THE PROBLEM: Exactly as written, write out the lines below from the first to the one containing "802)]], 'caption_lettering', m_white, .0145)", inclusive. Pictures do not belong in the copy.

DATA SECTION:
START
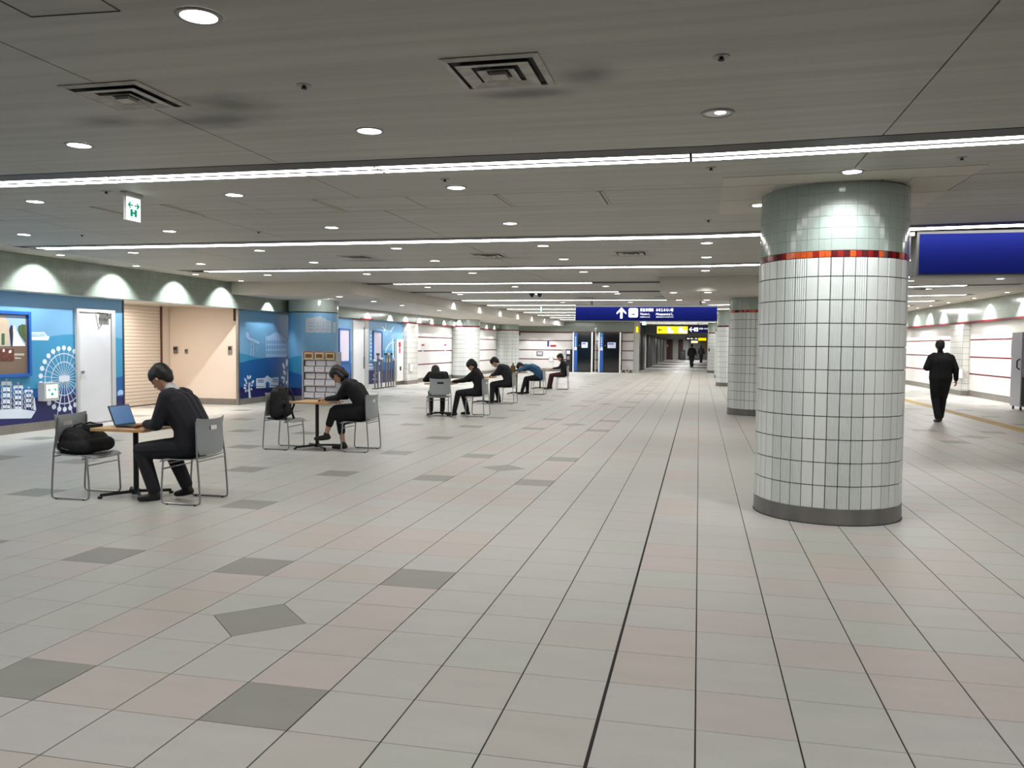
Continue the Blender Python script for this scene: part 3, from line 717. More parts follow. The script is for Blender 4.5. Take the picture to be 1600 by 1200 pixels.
mp5 = mat('poster_navy_suit', (36, 42, 62), .5); mp6 = mat('poster_dress', (236, 230, 232), .5); mp7 = mat('poster_interior', (108, 62, 52), .5, noise=.7, nscale=40); mp8 = mat('poster_green_door', (60, 100, 74), .5)
b = MB(); b.box(XW+.006, XW+.012, yL+w, yR-w, zBm+w, zT-w, mp1); fpart(b, 'backing_paper')
c3 = lambda L: [(x/10, 480+y/10) for x, y in L]
def pp(polys, name, m, off):
    b = MB()
    for pl in polys: poly_on(b, c3(pl), W1, (off, 0, 0), m, .0008)
    return fpart(b, name)
pp([[(-300, 118), (388, 130), (388, 610), (-300, 612)]], 'photo', mp2, .013)
pp([[(-300, 150), (50, 130), (98, 200), (130, 210), (140, 605), (-300, 608)]], 'photo_building', mp4, .0142)
pp([B_(10, 410, 60, 590)], 'photo_door', mp8, .0152)
pp([[(270, 300), (330, 265), (388, 275), (388, 560), (300, 440), (262, 350)]], 'photo_tree', mp3, .0145)
pp([[(150, 300), (160, 280), (180, 282), (190, 320), (190, 420), (182, 608), (158, 608), (140, 430), (130, 370), (135, 330)]], 'photo_groom', mp5, .0155)
pp([[(195, 300), (210, 288), (225, 300), (232, 350), (300, 470), (385, 608), (186, 608), (198, 420), (190, 350)]], 'photo_bride', mp6, .0158)
pp([B_(-200, 650, 205, 845)], 'photo_interior', mp7, .0145)
pp([[(30, 655), (60, 655), (60, 700), (30, 700)], [(125, 680), (165, 665), (165, 710), (125, 720)]], 'photo_lamp', mp6, .0155)
pp([B_(212, 722, 368, 756)], 'caption_band', mat('poster_caption', (190, 176, 166), .5), .0145)
pp([[(222, 784), (240, 782), (262, 790), (316, 790), (318, 803), (225, 802)]], 'caption_lettering', m_white, .0145)

# door in the left wall
dr = empty('door_1', (XW, 13.57, 0)); struct(dr)
y0, y1 = 13.06, 14.08
b = MB(); b.box(XW, XW+.05, y0, y0+.06, 0, 2.08, m_frame); b.box(XW, XW+.05, y1-.10, y1, 0, 2.08, m_frame); b.box(XW, XW+.05, y0, y1, 2.08, 2.14, m_frame); mpart(b, 'door_frame', dr)
b = MB(); b.box(XW+.002, XW+.03, y0+.065, y1-.11, .02, 2.075, m_door); leaf_o = mpart(b, 'door_leaf', dr)
b = MB(); b.cyl((XW+.03, y0+.13, .98), (XW+.06, y0+.13, .98), .02, m_steel, 12); b.cyl((XW+.06, y0+.13, .98), (XW+.075, y0+.13, .98), .03, m_steel, 14, .022); sub(mpart(b, 'door_knob', dr), leaf_o)
b = MB(); b.box(XW+.03, XW+.1, y1-.42, y1-.17, 1.97, 2.05, m_steel); b.tube([(XW+.08, y1-.25, 2.05), (XW+.2, y1-.40, 2.062), (XW+.06, y1-.5, 2.08)], .01, m_dark, 6); sub(mpart(b, 'door_closer', dr), leaf_o)
b = MB(); b.box(XW-.0, XW+.03, 14.12, NY0, 0, .15, m_base); b.build('baseboard', wall_left)

# wall exit light
def arrows(b, c, du, dv, nrm, s, m):
    """double-headed arrow as two arrows, pointing both ways"""
    c, du, dv = Vector(c), Vector(du), Vector(dv)
    for sg in (-1, 1):
        P = [(.05, -.035), (.05, .035), (.27, .035), (.18, .15), (.27, .15), (.44, 0), (.27, -.15), (.18, -.15), (.27, -.035)]
        b.prism([c+du*(sg*x*s)+dv*(y*s) for x, y in P], Vector(nrm)*.002, m)
pL, pR = W1(*c7(385, 895)), W1(*c7(496, 755)); Xf = XW+.14
e = empty('wall_exit_light', (XW, pL.y, pL.z)); tag(e, 'square lit exit guide light boxed out from the ferris wheel mural', 'exit light')
a, d = atX(400/5.455, 460+885/5.455, Xf), atX(490/5.455, 460+768/5.455, Xf)
b = MB(); b.box(XW+.006, Xf-.004, a.y-.05, d.y+.04, a.z-.05, d.z+.04, m_frame); mpart(b, 'case', e)
b = MB(); b.box(Xf-.004, Xf, a.y, d.y, a.z, d.z, m_exit); mpart(b, 'lit_face', e)
b = MB(); cc = ((Xf), (a.y+d.y)/2, a.z+(d.z-a.z)*.62); arrows(b, cc, (0, 1, 0), (0, 0, 1), (1, 0, 0), (d.y-a.y)*.95, m_green)
cq = (a.y+d.y)/2; b.box(Xf, Xf+.002, cq-.03, cq+.03, a.z+.04, a.z+.09, m_green); mpart(b, 'arrow_print', e)

# second mural, flat part, and the round column mural
def c37(x, y): return (370+x/7.5, 480+y/7.5)
mural2 = empty('harbour_mural', (XW, 20, 0)); tag(mural2, 'blue mural with crane, brick warehouse and trees right of the niche', 'mural')
Y0m, Y1m = NY1+.02, 25.3
b = MB(); clip_panel(b, Y0m, Y1m, .15, ZB-.01, m_sky, 1); mpart(b, 'sky', mural2)
def cb2(L, m, k, name):
    P = [(W1(*c37(*p)).y, W1(*c37(*p)).z) for p in L]; mpart(curve_band(Y0m, Y1m, pw(P), .15, m, k), name, mural2)
cb2([(60, 540), (110, 552), (160, 572), (290, 600), (500, 640), (600, 660)], m_mid, 2, 'hill')
cb2([(60, 650), (160, 618), (300, 598), (450, 585), (600, 570)], m_deep, 3, 'sea')
cb2([(60, 938), (200, 932), (350, 950), (490, 945), (600, 925)], m_navy, 4, 'deep_water')
K = lambda polys, name, m=m_mw, o=.0065, par=mural2: px_part(name, polys, W1, 7.5, (370, 480), par, (o, 0, 0), m)
K([[(104, 285), (140, 308), (140, 350), (262, 405), (262, 436), (140, 386), (104, 350)], B_(160, 380, 168, 572), B_(188, 390, 196, 572), B_(160, 430, 196, 436), B_(160, 500, 196, 506), B_(232, 420, 236, 520)], 'crane', m_mlt)
K([[(335, 585), (335, 345), (400, 325), (425, 305), (465, 290), (510, 320), (580, 375), (580, 585)], B_(334, 300, 340, 350), B_(462, 262, 467, 295)], 'warehouse', m_mlt)
wn = []
for cx in range(345, 575, 30):
    for cyy in (390, 450, 512): wn.append(B_(cx, cyy, cx+18, cyy+38))
K(wn, 'warehouse_window', m_sky, .0085)
K([[(225, 950), (225, 835), (320, 830), (355, 800), (395, 830), (485, 820), (485, 935)]], 'station_building')
K([B_(240, 850, 310, 862), B_(240, 872, 310, 882), B_(410, 842, 476, 852), B_(410, 866, 476, 876), [(335, 945), (335, 890), (355, 868), (378, 890), (378, 945)], B_(225, 925, 325, 932), B_(390, 915, 485, 922)], 'station_opening', m_deep, .0085)
def leafs(c_, L): return [[(x+a*math.cos(t)*math.cos(r)-bb_*math.sin(t)*math.sin(r), y+a*math.cos(t)*math.sin(r)+bb_*math.sin(t)*math.cos(r)) for t in [2*PI*q/10 for q in range(10)]] for x, y, a, bb_, r in L]
K(leafs(0, [(100, 855, 28, 11, 1.1), (127, 822, 26, 10, 1.45), (152, 820, 24, 10, 2.0), (185, 875, 24, 13, 2.2), (95, 915, 17, 11, .6), (110, 890, 14, 9, .9), (92, 948, 17, 14, .4), (103, 980, 18, 9, 1.9), (172, 918, 14, 9, 2.3), (150, 900, 14, 9, 1.7), (168, 960, 14, 10, 1.1), (130, 975, 14, 8, 1.9)])+[[(132, 925), (140, 870), (148, 925), (156, 1000), (164, 1072), (138, 1074)]], 'tree')
K(leafs(0, [(583, 650, 46, 14, 1.6), (547, 690, 38, 15, 1.3), (540, 828, 26, 18, .5), (556, 765, 32, 16, 1.2), (548, 872, 24, 11, 1.9), (580, 880, 22, 9, 1.8)])+[[(590, 780), (598, 720), (600, 930), (592, 930)]], 'tree')

CX, CY, CR = -10.2, 20.87, .66
col = empty('round_mural_column', (CX, CY, 0)); tag(col, 'round column wrapped in the blue harbour mural below a green tiled collar', 'column', kind='thing')
n, nz = 180, 150
def cyl_shell(r, z0, z1, n, nz, fn, mats):
    vs = []; fs = []; mi = []
    for k in range(nz+1):
        z = z0+(z1-z0)*k/nz
        for i in range(n): a = 2*PI*i/n; vs.append((r*math.cos(a), r*math.sin(a), z))
    for k in range(nz):
        for i in range(n):
            fs.append((k*n+i, k*n+(i+1) % n, (k+1)*n+(i+1) % n, (k+1)*n+i)); mi.append(fn(2*PI*(i+.5)/n, z0+(z1-z0)*(k+.5)/nz))
    b = MB(); b.v = vs; b.f = fs; b.mats = list(mats); b.m = mi; return b
def ang(u, v): p = atCyl(u, v, CX, CY, CR); return (math.atan2(p.y-CY, p.x-CX) % (2*PI), p.z)
def crv(L):
    P = sorted(ang(*c37(*p)) for p in L); return lambda a: float(np.interp(a, [q[0] for q in P], [q[1] for q in P]))
k1 = crv([(615, 600), (700, 572), (770, 568), (1050, 545), (1150, 530)]); k2 = crv([(615, 745), (700, 775), (770, 792), (1100, 800)]); k3 = crv([(615, 940), (1100, 940)])
def zf(a, z): return 3 if z < k3(a) else 2 if z < k2(a) else 1 if z < k1(a) else 0
cyl_shell(CR, .14, ZB+.0, n, nz, zf, (m_sky, m_mid, m_deep, m_navy)).build('mural_wrap', col, smooth=True, fix=False)
b = MB(); b.cyl((0, 0, ZB), (0, 0, 2.69), CR+.005, m_gtile, 64); b.build('green_collar', col, smooth=True)
b = MB(); b.cyl((0, 0, ZB-.012), (0, 0, ZB+.012), CR+.012, m_dark, 64); b.build('collar_line', col, smooth=True)
b = MB(); b.cyl((0, 0, 0), (0, 0, .15), CR+.012, m_colbase, 64); b.build('base_band', col, smooth=True)
def cyl_polys(polys, name, m, off=.003):
    b = MB()
    for pl in polys:
        P = []
        for i, p in enumerate(pl):
            q = pl[(i+1) % len(pl)]; k = max(1, int(math.hypot(q[0]-p[0], q[1]-p[1])/25))
            for t in range(k):
                u, v = c37(p[0]+(q[0]-p[0])*t/k, p[1]+(q[1]-p[1])*t/k); w = atCyl(u, v, CX, CY, CR+off); P.append((w.x-CX, w.y-CY, w.z))
        b.add(P, [tuple(range(len(P)))], m)
    return b.build(name, col, fix=False)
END
WRITTEN RESPONSE:
Continue the Blender Python script for this scene: part 3, from line 717. More parts follow. The script is for Blender 4.5. Take the picture to be 1600 by 1200 pixels.
mp5 = mat('poster_navy_suit', (36, 42, 62), .5); mp6 = mat('poster_dress', (236, 230, 232), .5); mp7 = mat('poster_interior', (108, 62, 52), .5, noise=.7, nscale=40); mp8 = mat('poster_green_door', (60, 100, 74), .5)
b = MB(); b.box(XW+.006, XW+.012, yL+w, yR-w, zBm+w, zT-w, mp1); fpart(b, 'backing_paper')
c3 = lambda L: [(x/10, 480+y/10) for x, y in L]
def pp(polys, name, m, off):
    b = MB()
    for pl in polys: poly_on(b, c3(pl), W1, (off, 0, 0), m, .0008)
    return fpart(b, name)
pp([[(-300, 118), (388, 130), (388, 610), (-300, 612)]], 'photo', mp2, .013)
pp([[(-300, 150), (50, 130), (98, 200), (130, 210), (140, 605), (-300, 608)]], 'photo_building', mp4, .0142)
pp([B_(10, 410, 60, 590)], 'photo_door', mp8, .0152)
pp([[(270, 300), (330, 265), (388, 275), (388, 560), (300, 440), (262, 350)]], 'photo_tree', mp3, .0145)
pp([[(150, 300), (160, 280), (180, 282), (190, 320), (190, 420), (182, 608), (158, 608), (140, 430), (130, 370), (135, 330)]], 'photo_groom', mp5, .0155)
pp([[(195, 300), (210, 288), (225, 300), (232, 350), (300, 470), (385, 608), (186, 608), (198, 420), (190, 350)]], 'photo_bride', mp6, .0158)
pp([B_(-200, 650, 205, 845)], 'photo_interior', mp7, .0145)
pp([[(30, 655), (60, 655), (60, 700), (30, 700)], [(125, 680), (165, 665), (165, 710), (125, 720)]], 'photo_lamp', mp6, .0155)
pp([B_(212, 722, 368, 756)], 'caption_band', mat('poster_caption', (190, 176, 166), .5), .0145)
pp([[(222, 784), (240, 782), (262, 790), (316, 790), (318, 803), (225, 802)]], 'caption_lettering', m_white, .0145)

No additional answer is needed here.